*WORK TO DO*. Collect from the data below each line with "minimum".

*SOURCE MATERIAL*.
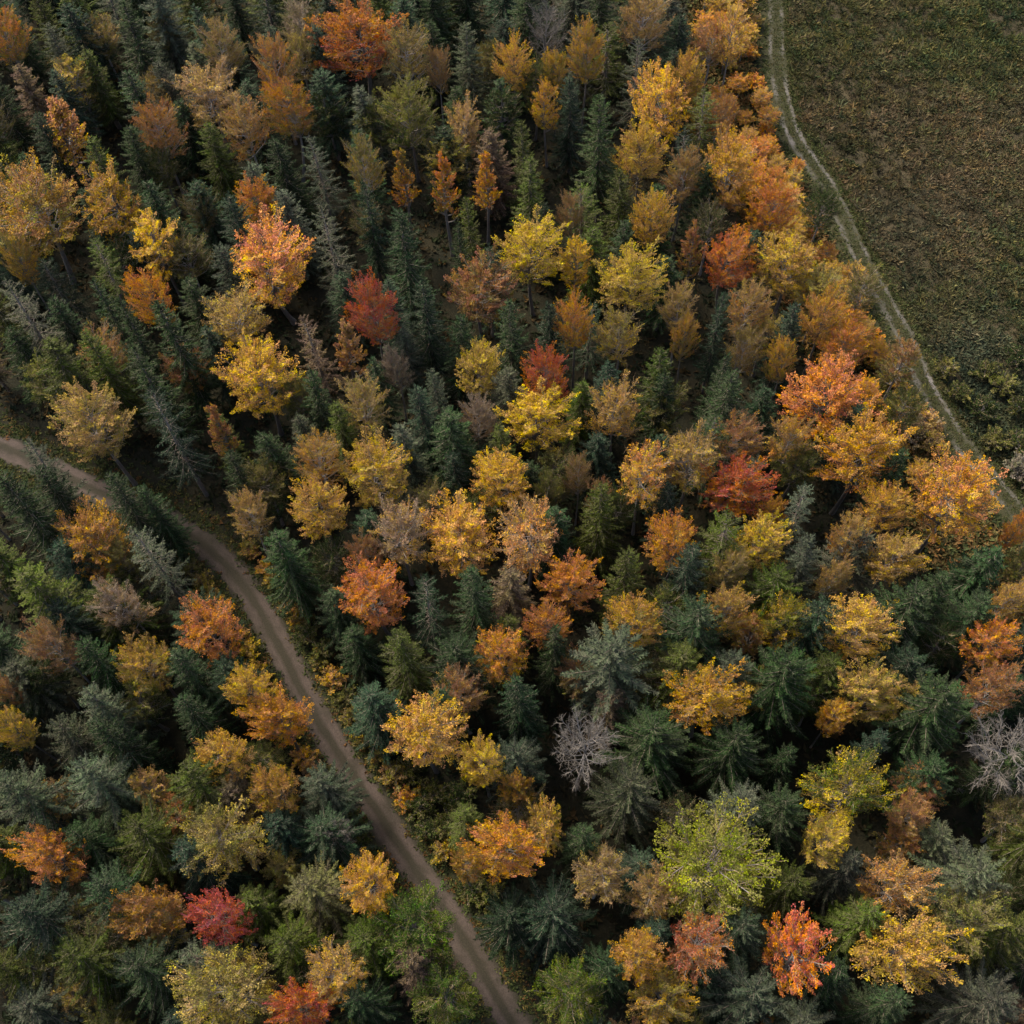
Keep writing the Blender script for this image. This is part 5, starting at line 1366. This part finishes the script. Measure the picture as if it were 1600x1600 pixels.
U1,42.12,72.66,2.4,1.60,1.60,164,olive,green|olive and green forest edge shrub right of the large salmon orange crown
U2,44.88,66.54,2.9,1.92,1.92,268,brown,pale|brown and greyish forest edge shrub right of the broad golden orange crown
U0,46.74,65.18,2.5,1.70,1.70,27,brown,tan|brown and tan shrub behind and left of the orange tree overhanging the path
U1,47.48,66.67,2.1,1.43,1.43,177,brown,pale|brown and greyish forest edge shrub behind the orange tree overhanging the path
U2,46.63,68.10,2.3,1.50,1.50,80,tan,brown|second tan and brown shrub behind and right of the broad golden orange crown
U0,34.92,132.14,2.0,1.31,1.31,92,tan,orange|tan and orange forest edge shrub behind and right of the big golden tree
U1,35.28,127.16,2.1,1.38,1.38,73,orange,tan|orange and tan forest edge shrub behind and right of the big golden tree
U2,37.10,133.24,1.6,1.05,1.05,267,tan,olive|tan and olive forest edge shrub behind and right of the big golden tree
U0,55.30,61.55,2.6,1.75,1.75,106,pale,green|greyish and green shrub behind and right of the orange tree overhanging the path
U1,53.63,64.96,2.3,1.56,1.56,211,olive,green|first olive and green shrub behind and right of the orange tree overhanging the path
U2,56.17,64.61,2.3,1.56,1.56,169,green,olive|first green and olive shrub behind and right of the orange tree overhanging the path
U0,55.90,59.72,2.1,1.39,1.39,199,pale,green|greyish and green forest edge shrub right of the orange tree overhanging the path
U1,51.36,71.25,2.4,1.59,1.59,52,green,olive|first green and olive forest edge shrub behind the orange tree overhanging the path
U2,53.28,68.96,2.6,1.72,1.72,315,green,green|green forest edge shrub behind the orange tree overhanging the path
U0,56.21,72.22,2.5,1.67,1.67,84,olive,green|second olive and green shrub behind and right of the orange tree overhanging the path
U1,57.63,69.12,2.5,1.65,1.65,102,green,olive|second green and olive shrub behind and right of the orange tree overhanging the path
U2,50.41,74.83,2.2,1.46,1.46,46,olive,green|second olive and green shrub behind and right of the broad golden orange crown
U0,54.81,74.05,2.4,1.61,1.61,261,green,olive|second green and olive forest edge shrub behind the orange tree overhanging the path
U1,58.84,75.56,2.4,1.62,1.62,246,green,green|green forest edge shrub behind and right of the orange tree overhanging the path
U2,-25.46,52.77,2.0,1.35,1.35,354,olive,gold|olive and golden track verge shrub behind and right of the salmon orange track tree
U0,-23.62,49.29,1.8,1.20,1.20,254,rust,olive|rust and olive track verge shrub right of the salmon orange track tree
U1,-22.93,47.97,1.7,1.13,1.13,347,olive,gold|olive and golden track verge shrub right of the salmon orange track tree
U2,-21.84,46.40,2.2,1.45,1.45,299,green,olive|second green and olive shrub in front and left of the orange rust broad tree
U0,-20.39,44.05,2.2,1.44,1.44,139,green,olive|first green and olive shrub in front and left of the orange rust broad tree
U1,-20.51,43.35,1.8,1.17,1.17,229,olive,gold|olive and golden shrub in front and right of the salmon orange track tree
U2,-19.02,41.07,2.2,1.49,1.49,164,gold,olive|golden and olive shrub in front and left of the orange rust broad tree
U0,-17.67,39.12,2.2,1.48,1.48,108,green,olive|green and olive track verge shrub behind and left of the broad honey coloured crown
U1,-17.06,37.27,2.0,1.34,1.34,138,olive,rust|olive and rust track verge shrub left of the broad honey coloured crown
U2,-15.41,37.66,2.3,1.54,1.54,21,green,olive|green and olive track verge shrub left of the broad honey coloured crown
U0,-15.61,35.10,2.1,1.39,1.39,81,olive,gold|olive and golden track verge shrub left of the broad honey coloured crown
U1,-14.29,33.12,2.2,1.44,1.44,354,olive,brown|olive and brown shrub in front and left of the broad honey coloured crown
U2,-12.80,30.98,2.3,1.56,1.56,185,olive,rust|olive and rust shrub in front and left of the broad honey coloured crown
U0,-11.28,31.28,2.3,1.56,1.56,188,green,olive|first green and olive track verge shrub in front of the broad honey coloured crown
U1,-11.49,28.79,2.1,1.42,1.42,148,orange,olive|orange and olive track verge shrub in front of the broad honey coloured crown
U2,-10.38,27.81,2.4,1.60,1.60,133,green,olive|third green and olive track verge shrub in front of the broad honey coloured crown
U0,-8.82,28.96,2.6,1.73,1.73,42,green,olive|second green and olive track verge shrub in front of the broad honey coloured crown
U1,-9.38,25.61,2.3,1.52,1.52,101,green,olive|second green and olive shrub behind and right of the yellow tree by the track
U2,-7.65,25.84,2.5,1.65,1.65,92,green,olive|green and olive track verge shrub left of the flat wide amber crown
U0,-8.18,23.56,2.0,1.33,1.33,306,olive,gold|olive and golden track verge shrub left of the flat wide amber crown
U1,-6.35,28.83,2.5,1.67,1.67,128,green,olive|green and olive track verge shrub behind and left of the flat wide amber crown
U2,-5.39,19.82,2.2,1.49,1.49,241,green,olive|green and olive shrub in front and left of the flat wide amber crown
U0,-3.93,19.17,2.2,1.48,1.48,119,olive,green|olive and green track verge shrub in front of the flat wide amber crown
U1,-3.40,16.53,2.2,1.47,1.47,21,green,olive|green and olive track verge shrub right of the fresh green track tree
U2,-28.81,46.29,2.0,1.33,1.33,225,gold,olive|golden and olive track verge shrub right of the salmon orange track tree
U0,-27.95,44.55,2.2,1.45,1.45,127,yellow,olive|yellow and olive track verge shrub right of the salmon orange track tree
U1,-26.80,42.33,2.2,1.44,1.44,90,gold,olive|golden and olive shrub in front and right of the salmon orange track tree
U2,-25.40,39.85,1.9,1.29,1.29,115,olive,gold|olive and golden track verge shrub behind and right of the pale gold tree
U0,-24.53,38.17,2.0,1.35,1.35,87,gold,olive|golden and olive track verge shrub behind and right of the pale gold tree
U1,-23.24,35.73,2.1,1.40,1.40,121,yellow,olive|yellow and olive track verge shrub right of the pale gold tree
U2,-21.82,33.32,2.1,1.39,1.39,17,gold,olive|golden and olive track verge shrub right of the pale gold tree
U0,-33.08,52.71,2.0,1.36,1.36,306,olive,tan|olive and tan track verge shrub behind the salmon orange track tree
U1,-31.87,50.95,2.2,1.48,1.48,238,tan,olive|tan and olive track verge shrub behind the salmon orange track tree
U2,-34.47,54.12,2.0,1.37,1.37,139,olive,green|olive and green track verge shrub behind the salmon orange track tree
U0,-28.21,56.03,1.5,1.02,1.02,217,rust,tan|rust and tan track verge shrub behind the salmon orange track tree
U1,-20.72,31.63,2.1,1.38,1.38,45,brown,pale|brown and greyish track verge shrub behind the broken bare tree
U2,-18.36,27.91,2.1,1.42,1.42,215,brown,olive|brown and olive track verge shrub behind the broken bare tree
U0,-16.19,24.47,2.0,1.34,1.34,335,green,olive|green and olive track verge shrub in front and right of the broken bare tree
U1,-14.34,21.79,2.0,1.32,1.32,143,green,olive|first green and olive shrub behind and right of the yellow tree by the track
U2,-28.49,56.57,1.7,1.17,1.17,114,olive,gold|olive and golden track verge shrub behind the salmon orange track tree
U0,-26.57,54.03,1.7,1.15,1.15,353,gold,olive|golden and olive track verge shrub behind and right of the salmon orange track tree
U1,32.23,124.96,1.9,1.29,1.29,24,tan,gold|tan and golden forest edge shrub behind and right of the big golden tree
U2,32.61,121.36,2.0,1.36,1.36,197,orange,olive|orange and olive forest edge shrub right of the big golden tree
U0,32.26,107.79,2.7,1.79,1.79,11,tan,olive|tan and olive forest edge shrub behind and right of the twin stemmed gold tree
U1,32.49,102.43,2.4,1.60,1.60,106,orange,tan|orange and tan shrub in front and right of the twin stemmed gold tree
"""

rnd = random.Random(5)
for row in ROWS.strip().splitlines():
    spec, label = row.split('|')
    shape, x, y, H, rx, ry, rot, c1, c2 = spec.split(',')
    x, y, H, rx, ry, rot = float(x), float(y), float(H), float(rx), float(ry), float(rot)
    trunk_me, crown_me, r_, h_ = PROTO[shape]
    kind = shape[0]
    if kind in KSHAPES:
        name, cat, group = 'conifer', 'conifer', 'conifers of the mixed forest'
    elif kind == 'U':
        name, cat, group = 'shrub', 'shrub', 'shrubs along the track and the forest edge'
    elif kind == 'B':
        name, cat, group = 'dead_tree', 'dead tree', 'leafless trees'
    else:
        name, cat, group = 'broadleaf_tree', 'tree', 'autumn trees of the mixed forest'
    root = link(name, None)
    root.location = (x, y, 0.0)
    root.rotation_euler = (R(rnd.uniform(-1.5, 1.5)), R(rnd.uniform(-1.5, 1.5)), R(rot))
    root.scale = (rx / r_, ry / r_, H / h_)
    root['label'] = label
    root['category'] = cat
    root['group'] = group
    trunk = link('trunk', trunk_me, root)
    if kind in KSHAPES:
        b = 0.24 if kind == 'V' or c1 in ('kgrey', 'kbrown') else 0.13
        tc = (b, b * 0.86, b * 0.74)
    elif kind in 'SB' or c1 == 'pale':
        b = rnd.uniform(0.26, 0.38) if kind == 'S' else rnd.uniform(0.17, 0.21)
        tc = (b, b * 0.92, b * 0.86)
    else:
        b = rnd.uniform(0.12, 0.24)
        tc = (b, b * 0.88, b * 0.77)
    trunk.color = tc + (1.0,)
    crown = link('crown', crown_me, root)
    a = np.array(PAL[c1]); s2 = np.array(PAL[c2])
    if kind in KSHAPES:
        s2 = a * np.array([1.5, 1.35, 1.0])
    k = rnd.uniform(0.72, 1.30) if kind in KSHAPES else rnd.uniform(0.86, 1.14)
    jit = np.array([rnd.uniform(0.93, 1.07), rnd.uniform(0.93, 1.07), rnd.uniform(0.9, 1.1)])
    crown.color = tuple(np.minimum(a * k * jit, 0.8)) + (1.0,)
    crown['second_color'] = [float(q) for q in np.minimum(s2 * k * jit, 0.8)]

*FULL SOLUTION*.
    crown.color = tuple(np.minimum(a * k * jit, 0.8)) + (1.0,)
    crown['second_color'] = [float(q) for q in np.minimum(s2 * k * jit, 0.8)]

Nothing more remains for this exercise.